I have no idea when the best time to dig it up will be, should I do it sooner or leave it as late as possible? If anyone reading this knows please let me know, it will be a great help.

So that's what is going to be keeping me busy for the next few weekends. It will all be worth it for a larger garden, space for a green house and of course the fun of being able to design something from scratch again. Or lets hope so anyway.

Monday, 2 April 2012

The road to recovery.

A few weeks back I posted about my poor aloe zebrina that needed to be top cut after damage (the post can be found here). I finished with this picture of the top cut, which I rested on some gravel to dry off.

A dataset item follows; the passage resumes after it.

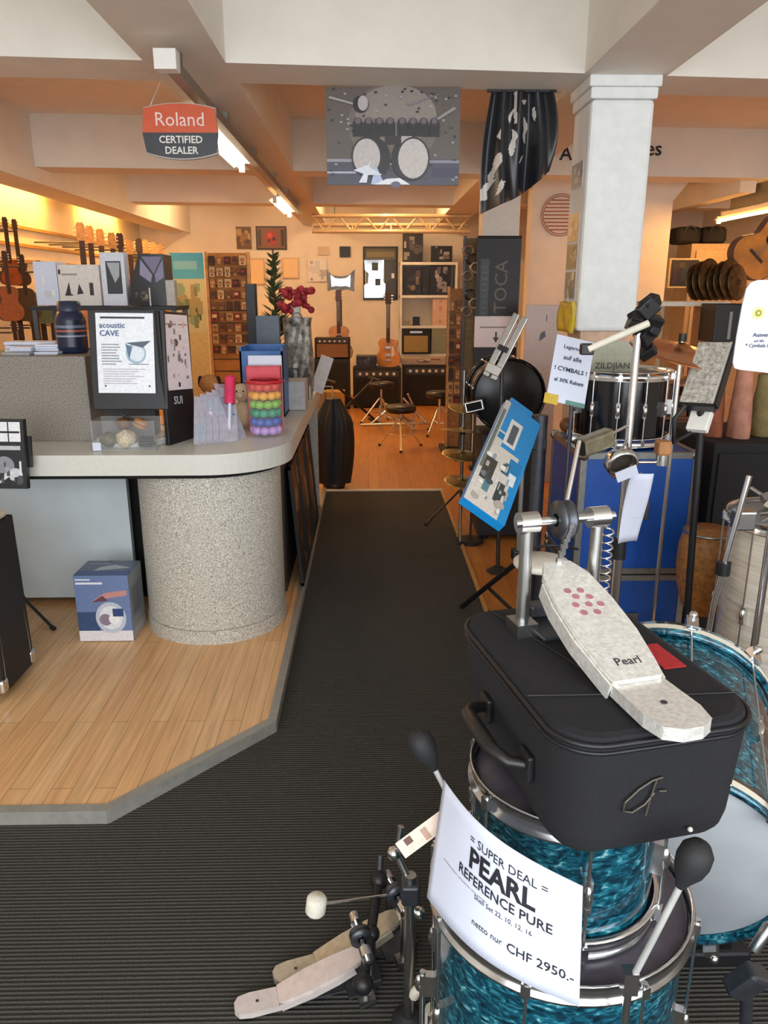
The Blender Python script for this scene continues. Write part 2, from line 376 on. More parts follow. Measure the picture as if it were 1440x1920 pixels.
# ---------------------------------------------------------------- tube lights
T1 = mat('tube_neutral', 'fff3d6', .4, emit=TUBE*.75); T2 = mat('tube_warm', 'ffd096', .4, emit=TUBE*2.6); T4 = mat('tube_gold', 'ffb964', .4, emit=TUBE*3.4); T3 = mat('tube_amber', 'ffb654', .4, emit=WARM)
GREY = mat('grey_housing', '8c8a84', .4, .4); REFL = mat('reflector', 'efece2', .35, .2)
def tube_light(label, x, y0, y1, z, m, side=-1, rail=None, group='ceiling tube lights'):
    o = thing('tube_light', label, 'light', (x, (y0+y1)/2, z), group=group); L = (y1-y0)/2
    t = MB(); t.bx(-.03, .03, -L, L, .02, .075); t.build('housing', WHITE, o)
    t = MB(); t.add([(-.03, -L, .03), (.03, -L, .03), (.03, L, .03), (-.03, L, .03), (side*.11, -L, -.01), (side*.11, L, -.01)], [(0, 3, 5, 4), (4, 5, 3, 0)]); t.build('reflector', REFL, o)
    MB().cyl((side*.05, -L+.03, -.012), (side*.05, L-.03, -.012), .015, n=12).build('tube', m, o)
    for s in (-1, 1): MB().cyl((0, s*L*.7, .07), (0, s*L*.7, (2.6 if rail else ZC)-z), .008, n=8).build('hanger', GREY, o)
    for s in (-1, 1): MB().bx(side*.05-.02, side*.05+.02, s*L-.02, s*L+.02, -.04, .03).build('end_cap', WHITE, o)
    return o
r_ = thing('track_rail', 'long dark ceiling track running down the aisle under the beams', 'rail', (-.815, 6.6, 2.53))
MB().bx(-.025, .025, -3.05, 3.3, -.03, .02).build('rail', GREY, r_); MB().bx(-.045, .045, -3.1, -3.03, -.045, .03).build('feed_box', WHITE, r_)
for k in range(6):
    MB().bx(-.02, .02, -2.9+k*1.15, -2.86+k*1.15, .02, .07 if k not in (1, 3, 4) else .07).build('hanger', GREY, r_)
tube_light('white tube light under the ceiling track, beside the orange dealer sign', -.87, 4.6, 6.15, 2.5, T1)
tube_light('tube light on the ceiling track beyond the second beam, above the framed red picture', -.87, 8.2, 9.7, 2.5, T2)
tube_light('warm tube light over the right-hand side room beside the orange partition', 3.72, 7.0, 8.5, 2.34, T4)
for k, y in enumerate((5.3, 8.2, 10.7)):
    tube_light('warm tube light hidden behind the left ceiling beam, %s along the guitar wall' % ('first', 'second', 'third')[k], -3.26, y-.75, y+.75, 2.62, T3, -1)
for x, wd_ in ((-1.9, 'left'), (.3, 'right')):  # added tubes, out of view, to brighten the back wall
    o = tube_light('added warm tube light, unseen in the last ceiling bay behind the third beam, %s one' % wd_, x, 10.15, 11.5, 2.9, T2)
struct('light_drop', MB().bx(3.69, 3.75, 7.2, 8.3, 2.41, ZC), GREY)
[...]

The top cut has been resting in the gravel since then and looking today it has started to root nicely.

Normally I would expect the roots to form around the edge, but these are coming in a very neat circle through the middle.  The next stage is to get it settled into soil.   I want to encourage the roots to grow down, so I gently rested the base on the soil and then filled a little more.

Finally I added a layer of gravel around this to keep it stable.  The idea at this stage is to encourage as many roots as possible and not worry about the plant depth. Once it is established and showing signs of proper growth it will be re-potted much deeper to give a much more stable plant. As always, it will be put somewhere out of the sun and warm to protect it during the next few weeks.

This one is well on the way to recovery and hopefully will back on form again by the end of the summer.